A holding deposit agreement (an example here – www.landlordzone.co.uk/documents) should be drawn up and signed by both parties, clearly setting out the details of the parties, the property to be let, the date of the start of the tenancy, any admin fees to be charged, and under what circumstances the deposit or part of it will be retained.

This holding deposit contract also acts as a receipt for any cash payment changing hands and it will state that the holding deposit is to be applied to the security deposit and protected in a DPS scheme once the agreement is signed.

Courts will enforce contracts when the terms are considered reasonable. Landlords often get confused with the fact that you can put any terms you like into a contract (and landlord often do include onerous terms on the tenant) but if the term is not considered reasonable it is simply unenforceable.

For guidance on this landlords and agents should refer to the “Guidance on unfair terms in tenancy agreements” published by the Office of Fair Trading Sept 2005 (now replaced by the Competition and Markets Authority (CMA) and the Financial Conduct Authority) – http://goo.gl/G9YyQ6

The relevant sections for holding deposits state: Sections 3:37 to 3:42:

A ‘no refund’ term where the tenant is required to make a substantial prepayment before a tenancy agreement is signed, is likely to be unfair… Where cancellation is the fault of the tenant, the landlord or agent is entitled to hold back from any refund of prepayments a reasonable sum to cover either the net costs or the net loss of profit resulting directly from the default… Tenants would be at fault if, for instance, they gave false or misleading information, but not merely because the landlord thought their references were not sufficiently good.”

Put simply, (1) you cannot impose on the consumer (tenant) a penalty which is greater than that on the business (landlord), and (2) any penalty must represent the actual financial loss to the injured party.

So, if a tenant backs out the landlord / agent should deduct its costs / losses from any holding deposit taken and refund the difference, if any.

A landlord / agent would incur costs if it removes the property from the market and advertising, and carries out checks and paperwork etc., so is entitled to recover these reasonable losses if the prospective tenant backs out.

On the other hand, should the landlord decide not to let the property for any unjustifiable reason, the tenant would be entitled to a full refund, and possibly even some compensation for any reasonable costs / losses sustained. The arrangement must always be even handed for the contract to be enforceable.

See also: www.landlordzone.co.uk/information/holding-deposits

Article by Tom Entwistle 

©LandlordZONE® – legal content applies primarily to England and is not a definitive statement of the law, always seek professional advice.

8 COMMENTS

  1. “making excuses like, I’ll go away think about it, or I’ll be back (after I’ve looked a10t several other properties).”
    I think the tenant is perfectly entitled to make these “excuses”. It means he is not yet sure and has certainly not decided on your property. If you try to force him into a corner when he is not sure then you will be at fault. I only take a holding deposit when the tenant has very clearly indicated that he wants to take the property.

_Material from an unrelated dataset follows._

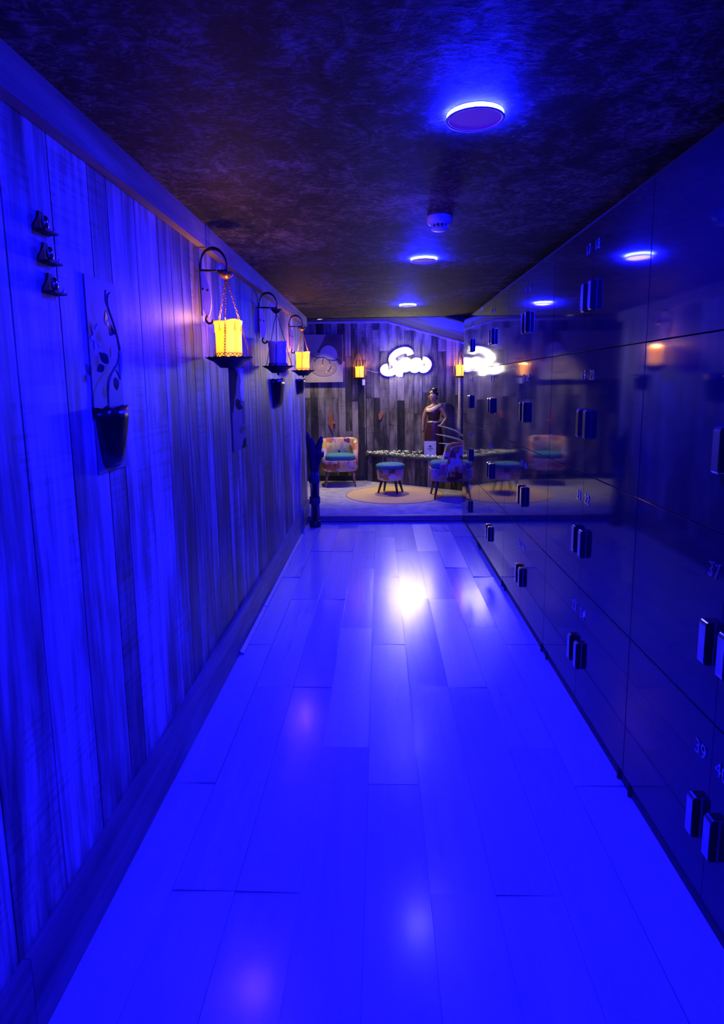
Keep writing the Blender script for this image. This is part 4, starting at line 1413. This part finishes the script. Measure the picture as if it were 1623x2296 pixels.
# neon script sign
t = thing('neon_sign', 'glowing warm white neon script sign reading Spa on the lounge wall', 'sign', (0, BACK - 0.012, 0))
strokes = {
 'S': [(0.467, 1.975), (0.448, 2.022), (0.392, 2.045), (0.307, 2.030), (0.232, 1.987), (0.190, 1.937), (0.192, 1.886), (0.240, 1.838), (0.249, 1.773), (0.192, 1.722), (0.116, 1.709), (0.060, 1.738), (0.068, 1.785), (0.127, 1.800)],
 'p': [(0.335, 1.884), (0.316, 1.791), (0.294, 1.655)],
 'p2': [(0.320, 1.800), (0.349, 1.868), (0.408, 1.886), (0.444, 1.852), (0.437, 1.792), (0.384, 1.764), (0.325, 1.778)],
 'a': [(0.606, 1.868), (0.545, 1.884), (0.489, 1.844), (0.482, 1.785), (0.524, 1.752), (0.578, 1.782), (0.606, 1.850), (0.612, 1.890)],
 'a2': [(0.606, 1.850), (0.616, 1.782), (0.660, 1.750), (0.712, 1.778), (0.735, 1.835), (0.700, 1.885), (0.648, 1.902)],
}
bt = bmesh.new(); bb = bmesh.new()
for i, (k, pts) in enumerate(strokes.items()):
    P = catmull([(x, -0.040, z) for x, z in pts], 7)
    tube(bt, P, 0.0145, 8)
    P2 = catmull([(x, -0.012 - 0.0007 * i, z) for x, z in pts], 7)
    tube(bb, P2, 0.052, 14, flat=(Vector((0, 1, 0)), 0.07))
obj('tube', bt, M['neon'], t, True)
obj('halo_backing', bb, M['acrylic'], t, True)  # plate added behind the tubes so their light spreads into a halo
bm = bmesh.new()
for x, z in ((0.12, 1.72), (0.40, 2.03), (0.30, 1.70), (0.71, 1.80), (0.50, 1.80)): cone(bm, (x, 0.0115, z), (x, -0.012, z), 0.008, 0.008, 10)
obj('standoffs', bm, M['chrome'], t, True)
bm = bmesh.new(); tube(bm, catmull([(0.06, -0.010, 1.735), (-0.03, 0.006, 1.722), (-0.12, 0.007, 1.735), (-0.19, 0.006, 1.752), (-0.22, 0.006, 1.60), (-0.225, 0.006, 0.60)], 8), 0.003, 6)
obj('power_lead', bm, M['wire'], t, True)

# orange wall ornaments
t = thing('wall_ornament', 'tall orange leaf-like ornament on the lounge wall above the left chair', 'ornament', (-0.746, BACK - 0.001, 1.0))
bm = bmesh.new()
prism(bm, [(-0.010, 0.19), (0.004, 0.10), (0.016, 0.05), (0.026, 0.0), (0.050, -0.02), (0.066, -0.045), (0.030, -0.05), (0.028, -0.10), (0.012, -0.16), (0.03, -0.20), (0.0, -0.15), (-0.022, -0.09), (-0.046, -0.04), (-0.034, 0.02), (-0.042, 0.08), (-0.022, 0.10)], 0.018, lambda u, v, d: (u, -d, v))
obj('body', bm, M['orange'], t, bevel=0.004)
bm = bmesh.new(); tube(bm, catmull([(-0.010, -0.019, 0.18), (0.0, -0.021, 0.05), (-0.004, -0.021, -0.06), (0.010, -0.019, -0.15)], 5), 0.004, 6)
obj('rib', bm, M['orange'], t, True)
t = thing('wall_ornament', 'small orange pronged ornament on the lounge wall below the neon sign', 'ornament', (0.008, BACK - 0.001, 1.07))
bm = bmesh.new()
prism(bm, [(-0.030, 0.03), (-0.018, 0.02), (-0.006, 0.072), (0.010, 0.066), (0.012, 0.01), (0.036, 0.032), (0.046, 0.022), (0.026, -0.02), (0.004, -0.052), (-0.016, -0.074), (-0.026, -0.040)], 0.016, lambda u, v, d: (u, -d, v))
obj('body', bm, M['orange'], t, bevel=0.003)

I also show him the written agreement/receipt for this before accepting his money

  2. If I only took 1 weeks rent for a holding deposit and the tenant changed their mind I would lose money as it is highly unlikely that I would find a new tenant straight away who wanted to move in on the same date as the original tenant.
    I could potentially lose a weeks rent (£95). I have 7 days to re-activate my online advert past this point it will cost me another £95. The reference check is £33. Council tax for 1 week £20.
    If I take a holding deposit of 1 weeks rent and the tenant changed their mind I could potentially be out of pocket by £148 even after I have kept their holding deposit.
    I usually take a holding deposit of £250 to cover this scenario. I never charge my tenants fees and the holding deposit converts to the security deposit. If the law states we are only allowed to take a holding deposit of 1 weeks rent this would be an amount which my tenants could quite easily afford to lose as they are on quite high salaries. I would have no protection at all.

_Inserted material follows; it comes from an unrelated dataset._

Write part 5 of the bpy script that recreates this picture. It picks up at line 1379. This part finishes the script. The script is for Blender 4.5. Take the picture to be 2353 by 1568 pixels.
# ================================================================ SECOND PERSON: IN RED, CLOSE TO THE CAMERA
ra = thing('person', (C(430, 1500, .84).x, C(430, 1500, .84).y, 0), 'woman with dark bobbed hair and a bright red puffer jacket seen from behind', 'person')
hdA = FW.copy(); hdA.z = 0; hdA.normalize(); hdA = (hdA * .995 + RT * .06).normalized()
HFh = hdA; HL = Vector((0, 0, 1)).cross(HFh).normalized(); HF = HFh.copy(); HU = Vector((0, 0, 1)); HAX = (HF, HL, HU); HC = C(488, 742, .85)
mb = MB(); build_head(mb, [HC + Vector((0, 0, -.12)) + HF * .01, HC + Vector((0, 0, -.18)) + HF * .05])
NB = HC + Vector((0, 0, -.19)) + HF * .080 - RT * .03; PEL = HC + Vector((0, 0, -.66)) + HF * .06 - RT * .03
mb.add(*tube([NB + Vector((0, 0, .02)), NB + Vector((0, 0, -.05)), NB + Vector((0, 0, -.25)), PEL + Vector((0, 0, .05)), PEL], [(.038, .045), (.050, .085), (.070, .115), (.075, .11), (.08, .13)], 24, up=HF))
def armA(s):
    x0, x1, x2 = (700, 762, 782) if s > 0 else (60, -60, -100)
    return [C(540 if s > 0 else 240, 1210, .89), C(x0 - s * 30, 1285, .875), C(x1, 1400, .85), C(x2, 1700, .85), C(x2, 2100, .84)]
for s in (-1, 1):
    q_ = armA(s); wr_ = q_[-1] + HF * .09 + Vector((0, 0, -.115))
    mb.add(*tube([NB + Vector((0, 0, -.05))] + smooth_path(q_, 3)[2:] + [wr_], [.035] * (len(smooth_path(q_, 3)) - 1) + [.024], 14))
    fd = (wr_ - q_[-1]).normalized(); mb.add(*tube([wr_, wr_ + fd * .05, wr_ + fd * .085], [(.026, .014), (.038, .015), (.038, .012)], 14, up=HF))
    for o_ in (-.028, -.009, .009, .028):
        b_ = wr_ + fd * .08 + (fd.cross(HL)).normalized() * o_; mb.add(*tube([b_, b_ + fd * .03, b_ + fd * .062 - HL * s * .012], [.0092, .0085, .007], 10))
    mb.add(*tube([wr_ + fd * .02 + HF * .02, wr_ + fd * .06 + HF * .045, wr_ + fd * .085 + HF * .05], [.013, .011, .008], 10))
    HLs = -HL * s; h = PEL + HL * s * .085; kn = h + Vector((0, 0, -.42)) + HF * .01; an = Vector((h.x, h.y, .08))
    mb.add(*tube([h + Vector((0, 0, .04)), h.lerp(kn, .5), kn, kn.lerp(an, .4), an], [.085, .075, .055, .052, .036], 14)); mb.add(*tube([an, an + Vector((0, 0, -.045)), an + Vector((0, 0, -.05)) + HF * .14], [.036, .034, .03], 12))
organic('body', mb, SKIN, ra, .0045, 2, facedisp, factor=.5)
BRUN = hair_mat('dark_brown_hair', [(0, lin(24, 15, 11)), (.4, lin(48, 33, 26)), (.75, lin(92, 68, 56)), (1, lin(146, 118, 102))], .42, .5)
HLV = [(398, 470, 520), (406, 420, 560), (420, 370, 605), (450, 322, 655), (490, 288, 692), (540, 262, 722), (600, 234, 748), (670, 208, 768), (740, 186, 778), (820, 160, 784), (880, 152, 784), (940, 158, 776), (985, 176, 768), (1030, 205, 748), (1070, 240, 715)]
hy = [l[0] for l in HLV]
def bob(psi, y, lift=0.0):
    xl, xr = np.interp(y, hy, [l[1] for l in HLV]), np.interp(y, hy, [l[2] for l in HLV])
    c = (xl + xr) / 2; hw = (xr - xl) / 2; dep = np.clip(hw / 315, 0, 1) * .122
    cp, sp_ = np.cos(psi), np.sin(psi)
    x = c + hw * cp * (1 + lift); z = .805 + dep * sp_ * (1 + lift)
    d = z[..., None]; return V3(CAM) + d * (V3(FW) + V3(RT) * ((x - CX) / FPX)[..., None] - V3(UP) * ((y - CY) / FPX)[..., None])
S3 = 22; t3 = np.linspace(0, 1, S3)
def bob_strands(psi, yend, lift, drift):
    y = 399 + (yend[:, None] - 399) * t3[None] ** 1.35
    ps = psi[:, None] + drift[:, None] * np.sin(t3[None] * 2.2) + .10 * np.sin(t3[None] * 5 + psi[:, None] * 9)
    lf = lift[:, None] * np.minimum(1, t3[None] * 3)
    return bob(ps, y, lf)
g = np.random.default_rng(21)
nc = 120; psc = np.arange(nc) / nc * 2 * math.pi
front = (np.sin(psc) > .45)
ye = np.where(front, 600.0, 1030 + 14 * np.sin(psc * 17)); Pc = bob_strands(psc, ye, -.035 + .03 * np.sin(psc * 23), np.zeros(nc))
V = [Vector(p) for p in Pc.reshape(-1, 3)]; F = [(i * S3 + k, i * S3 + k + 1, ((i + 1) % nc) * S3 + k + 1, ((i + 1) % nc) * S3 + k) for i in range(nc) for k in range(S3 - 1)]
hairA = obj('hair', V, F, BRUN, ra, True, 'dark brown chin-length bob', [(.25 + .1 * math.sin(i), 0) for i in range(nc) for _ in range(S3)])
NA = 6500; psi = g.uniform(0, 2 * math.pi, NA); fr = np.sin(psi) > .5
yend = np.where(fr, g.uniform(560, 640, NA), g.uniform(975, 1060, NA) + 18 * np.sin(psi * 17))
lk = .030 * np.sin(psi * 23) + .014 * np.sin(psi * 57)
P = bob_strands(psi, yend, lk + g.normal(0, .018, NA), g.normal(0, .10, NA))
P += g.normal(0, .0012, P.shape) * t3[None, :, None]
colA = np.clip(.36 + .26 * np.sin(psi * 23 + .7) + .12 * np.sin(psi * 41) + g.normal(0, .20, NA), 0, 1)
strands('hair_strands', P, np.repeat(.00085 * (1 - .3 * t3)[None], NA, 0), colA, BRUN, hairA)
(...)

  3. I have a question…If a landlord denies me an apartment, reason being is that I put false information on my application, which I’m most defiantly positive I didn’t…but even if I might have done so, does that mean the landlord has the right to retain my holding fee?

  4. Andrea,
    A landlord or agent is entitled to withhold a holding deposit if the reason for refusing the tenant is the tenants fault, like changing its mind, though in my opinion putting false information on an application form, and having the landlord go to the trouble and expense of withdrawing the property from the market for a period, and doing the various checks, amounts to the same thing.
    However, a landlord / agent is only entitled to withhold his reasonable losses – so any excess over an above justifiable losses should be returned.
    In any event a holding deposit should no more then one week’s rent.

  5. I am interested in a property and the letting agent are asking for a £275 holding fee, £200 for reference checks plus a slightly higher deposit and one months rent. The letting agent advised that the holding fee is none refundable but I have been reading up on it and for tenants it says that the holding fee should be used towards your reference checks or as part of your deposit. Can anyone advise me which is true.

  6. I’ve paid a holding deposit of 1200 GBP (4 week’s rent) in July for a contract planned to begin on 1st of August and have received written confirmation from my landlord about this. I haven’t signed any contract and the landlord informed me at the end of July that the property would only be available beginning the 1st of September. I initially agreed to this later moving date but afterwards found something which was available at an earlier point so I decided to no longer let the initial property (again, no contract signed until this point in time). Could I get my holding deposit back? Landlord says no as I breached our agreement to rent in September – which actually only took place on WhatsApp :). Please advise.

  7. My flatmates and I paid about 3,200£ for holding deposit, with the agreement is that we can move in on 2 Sep. However, we were informed on 29 Aug that the property is damage and in needs of repairment. We have to find other place to stay for almost a month, and even right now the landlord can’t tell the exact date that we can move in. We try to negotiate to get some discount for renting as a compensation. And the landlord hasn’t agreed yet. If the landlord doesn’t agree to compensate us or we think the compensation is too little to be acceptable, and we want to back out. Can we get our money back? And what can we do if the landlord refuses to return our money? Please help.